Scene modeling code data
□ □ □ □
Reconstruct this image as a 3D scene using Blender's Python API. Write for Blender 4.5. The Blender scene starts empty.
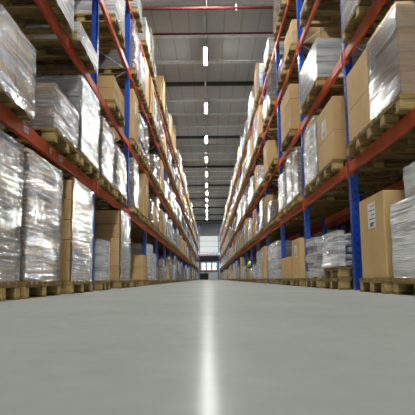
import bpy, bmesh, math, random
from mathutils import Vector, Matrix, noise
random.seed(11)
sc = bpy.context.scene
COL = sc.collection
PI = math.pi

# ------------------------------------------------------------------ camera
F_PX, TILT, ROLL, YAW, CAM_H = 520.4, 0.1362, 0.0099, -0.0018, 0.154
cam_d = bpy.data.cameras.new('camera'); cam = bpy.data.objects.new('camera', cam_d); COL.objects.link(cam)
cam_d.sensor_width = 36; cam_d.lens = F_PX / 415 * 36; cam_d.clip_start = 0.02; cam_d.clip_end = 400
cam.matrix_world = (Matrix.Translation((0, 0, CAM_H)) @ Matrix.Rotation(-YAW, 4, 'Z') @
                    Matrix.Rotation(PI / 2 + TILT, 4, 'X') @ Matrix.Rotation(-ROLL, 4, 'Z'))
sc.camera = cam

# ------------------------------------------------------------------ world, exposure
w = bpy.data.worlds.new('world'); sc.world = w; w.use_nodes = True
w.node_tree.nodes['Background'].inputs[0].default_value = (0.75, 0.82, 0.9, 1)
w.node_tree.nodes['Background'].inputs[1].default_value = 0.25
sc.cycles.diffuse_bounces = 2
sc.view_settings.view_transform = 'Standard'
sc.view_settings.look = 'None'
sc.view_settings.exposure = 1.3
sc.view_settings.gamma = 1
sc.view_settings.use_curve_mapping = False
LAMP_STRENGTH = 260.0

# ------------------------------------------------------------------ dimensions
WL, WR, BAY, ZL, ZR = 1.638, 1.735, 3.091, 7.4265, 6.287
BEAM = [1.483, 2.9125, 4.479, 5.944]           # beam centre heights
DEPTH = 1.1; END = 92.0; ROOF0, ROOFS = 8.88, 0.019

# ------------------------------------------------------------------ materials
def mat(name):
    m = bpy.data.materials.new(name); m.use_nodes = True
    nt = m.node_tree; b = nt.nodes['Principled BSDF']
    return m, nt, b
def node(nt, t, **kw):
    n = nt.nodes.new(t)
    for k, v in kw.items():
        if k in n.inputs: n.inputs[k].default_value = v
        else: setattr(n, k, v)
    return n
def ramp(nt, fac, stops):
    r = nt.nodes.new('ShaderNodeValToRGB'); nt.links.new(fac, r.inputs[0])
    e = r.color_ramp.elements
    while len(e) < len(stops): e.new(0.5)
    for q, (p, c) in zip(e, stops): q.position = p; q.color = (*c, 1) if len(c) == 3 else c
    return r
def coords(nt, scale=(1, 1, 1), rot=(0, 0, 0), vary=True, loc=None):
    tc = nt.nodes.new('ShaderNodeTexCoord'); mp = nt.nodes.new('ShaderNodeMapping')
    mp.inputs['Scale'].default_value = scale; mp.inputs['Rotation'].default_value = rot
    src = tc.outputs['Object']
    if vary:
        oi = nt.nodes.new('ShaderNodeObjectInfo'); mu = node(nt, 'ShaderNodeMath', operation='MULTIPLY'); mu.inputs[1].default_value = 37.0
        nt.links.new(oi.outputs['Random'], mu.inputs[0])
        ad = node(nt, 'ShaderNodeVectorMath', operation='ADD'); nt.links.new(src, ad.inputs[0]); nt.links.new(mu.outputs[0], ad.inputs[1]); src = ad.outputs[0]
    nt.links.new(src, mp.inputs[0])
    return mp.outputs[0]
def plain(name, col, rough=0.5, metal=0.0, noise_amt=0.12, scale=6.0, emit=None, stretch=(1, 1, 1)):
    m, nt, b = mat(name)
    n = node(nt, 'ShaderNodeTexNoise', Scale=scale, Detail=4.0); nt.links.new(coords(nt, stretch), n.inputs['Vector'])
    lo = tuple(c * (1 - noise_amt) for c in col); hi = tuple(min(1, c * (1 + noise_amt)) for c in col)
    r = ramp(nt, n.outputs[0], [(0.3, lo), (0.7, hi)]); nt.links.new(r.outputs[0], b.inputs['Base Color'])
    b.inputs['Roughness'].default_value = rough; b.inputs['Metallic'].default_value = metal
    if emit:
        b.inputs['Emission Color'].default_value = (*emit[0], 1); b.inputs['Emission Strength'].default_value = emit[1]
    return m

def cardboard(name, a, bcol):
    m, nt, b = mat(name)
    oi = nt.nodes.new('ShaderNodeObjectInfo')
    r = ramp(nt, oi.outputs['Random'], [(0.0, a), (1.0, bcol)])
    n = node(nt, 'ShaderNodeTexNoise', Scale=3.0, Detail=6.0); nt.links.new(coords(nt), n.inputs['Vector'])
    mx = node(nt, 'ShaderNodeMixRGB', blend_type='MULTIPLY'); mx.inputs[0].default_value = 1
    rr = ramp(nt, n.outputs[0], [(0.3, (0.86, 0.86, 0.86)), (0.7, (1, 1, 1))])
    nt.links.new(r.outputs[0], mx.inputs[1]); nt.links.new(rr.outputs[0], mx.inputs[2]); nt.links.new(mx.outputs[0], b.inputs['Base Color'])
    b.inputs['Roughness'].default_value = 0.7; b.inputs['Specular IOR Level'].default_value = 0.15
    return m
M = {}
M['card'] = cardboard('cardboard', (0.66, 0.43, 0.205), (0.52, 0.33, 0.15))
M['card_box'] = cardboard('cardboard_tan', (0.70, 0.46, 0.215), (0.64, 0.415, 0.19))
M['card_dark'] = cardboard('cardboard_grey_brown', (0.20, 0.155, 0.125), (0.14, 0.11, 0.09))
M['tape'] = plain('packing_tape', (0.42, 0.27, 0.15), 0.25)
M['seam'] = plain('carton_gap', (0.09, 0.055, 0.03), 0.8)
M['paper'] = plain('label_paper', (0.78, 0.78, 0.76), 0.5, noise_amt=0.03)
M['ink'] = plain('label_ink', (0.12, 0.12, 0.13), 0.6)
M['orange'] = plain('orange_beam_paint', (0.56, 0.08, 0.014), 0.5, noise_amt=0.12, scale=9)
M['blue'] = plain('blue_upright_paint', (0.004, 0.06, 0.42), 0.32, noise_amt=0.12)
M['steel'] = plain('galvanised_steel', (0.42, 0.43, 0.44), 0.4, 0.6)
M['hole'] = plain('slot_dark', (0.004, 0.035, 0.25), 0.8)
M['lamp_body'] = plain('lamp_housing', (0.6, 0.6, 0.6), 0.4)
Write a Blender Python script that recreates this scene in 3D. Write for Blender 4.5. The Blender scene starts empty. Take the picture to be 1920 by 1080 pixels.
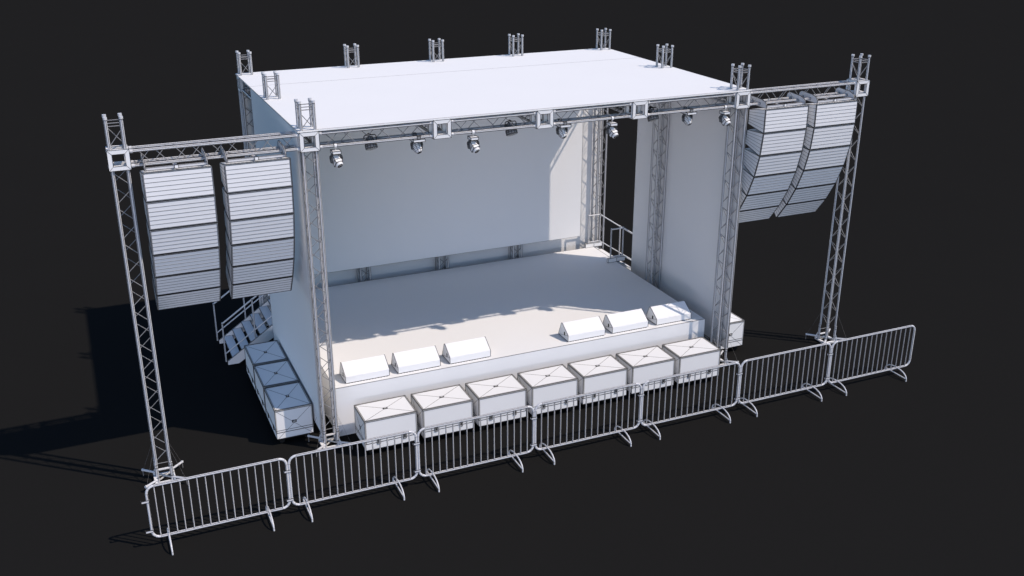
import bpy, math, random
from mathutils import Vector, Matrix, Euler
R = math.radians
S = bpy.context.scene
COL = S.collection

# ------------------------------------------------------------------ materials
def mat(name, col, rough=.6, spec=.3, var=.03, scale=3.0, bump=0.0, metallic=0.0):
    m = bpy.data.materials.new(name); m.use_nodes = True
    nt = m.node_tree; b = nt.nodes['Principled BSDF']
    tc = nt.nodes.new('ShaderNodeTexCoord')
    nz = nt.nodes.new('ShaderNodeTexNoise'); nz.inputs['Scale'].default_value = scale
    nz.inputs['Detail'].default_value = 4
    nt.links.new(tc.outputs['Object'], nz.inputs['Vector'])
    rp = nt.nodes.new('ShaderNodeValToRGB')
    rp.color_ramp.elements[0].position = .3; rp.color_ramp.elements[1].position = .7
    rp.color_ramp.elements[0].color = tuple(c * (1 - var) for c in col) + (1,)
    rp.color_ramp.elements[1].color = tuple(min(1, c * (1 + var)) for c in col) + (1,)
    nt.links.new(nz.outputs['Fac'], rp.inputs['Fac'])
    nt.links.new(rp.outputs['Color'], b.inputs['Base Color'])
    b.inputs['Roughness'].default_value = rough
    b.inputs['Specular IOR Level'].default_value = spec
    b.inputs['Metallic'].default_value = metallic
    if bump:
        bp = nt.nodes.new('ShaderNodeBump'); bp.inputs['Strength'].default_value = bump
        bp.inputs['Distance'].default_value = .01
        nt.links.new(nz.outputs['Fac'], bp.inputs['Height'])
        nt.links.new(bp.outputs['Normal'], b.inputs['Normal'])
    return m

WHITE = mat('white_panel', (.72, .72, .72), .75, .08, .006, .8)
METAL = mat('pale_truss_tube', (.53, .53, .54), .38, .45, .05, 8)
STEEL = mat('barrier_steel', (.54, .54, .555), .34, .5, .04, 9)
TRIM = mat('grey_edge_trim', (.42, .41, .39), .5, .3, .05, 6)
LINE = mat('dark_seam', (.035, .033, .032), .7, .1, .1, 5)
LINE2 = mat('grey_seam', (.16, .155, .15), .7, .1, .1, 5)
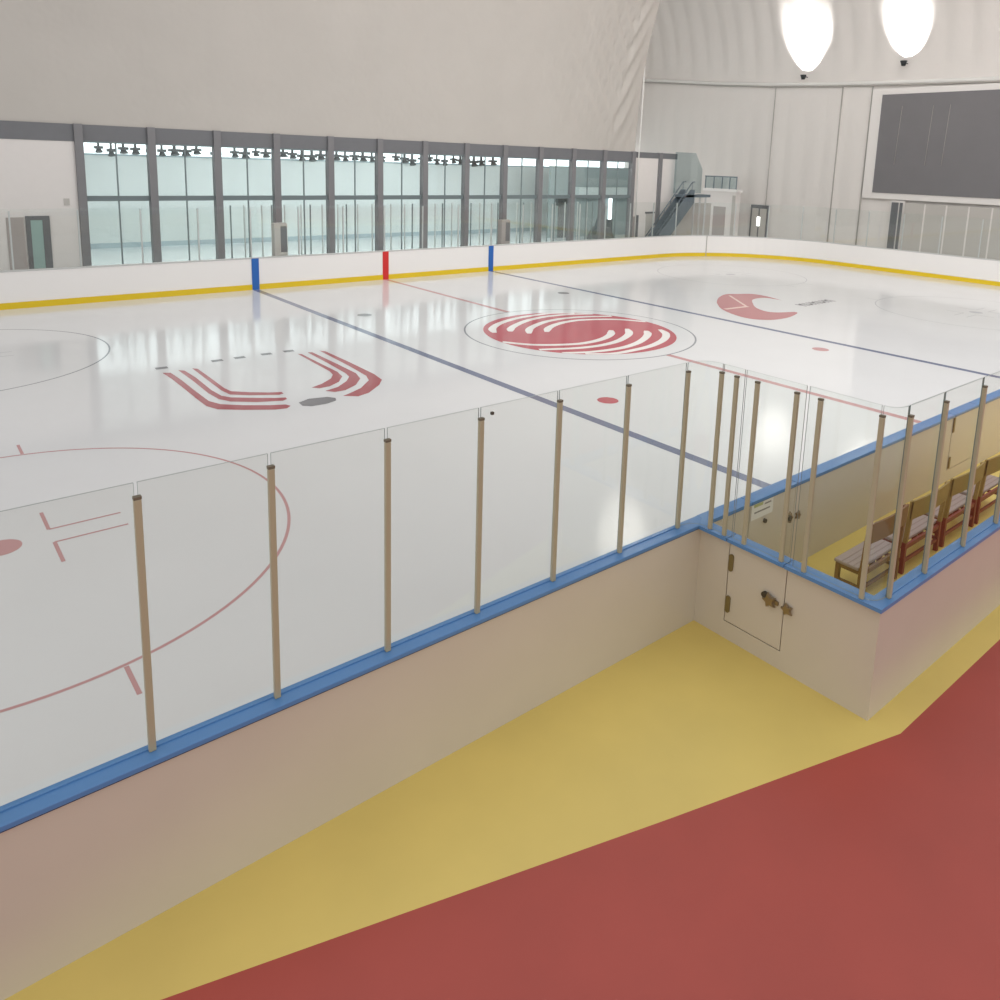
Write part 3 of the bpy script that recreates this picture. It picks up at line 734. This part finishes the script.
□ □ □ □
*What the task asks:*
Copy exactly the stretch of lines that starts at the line holding "Write a Blender" and ends at the line holding "COL = S.collection". Drop the pictures.

*Written response:*
Write a Blender Python script that recreates this scene in 3D. Write for Blender 4.5. The Blender scene starts empty. Take the picture to be 1920 by 1080 pixels.
import bpy, math, random
from mathutils import Vector, Matrix, Euler
R = math.radians
S = bpy.context.scene
COL = S.collection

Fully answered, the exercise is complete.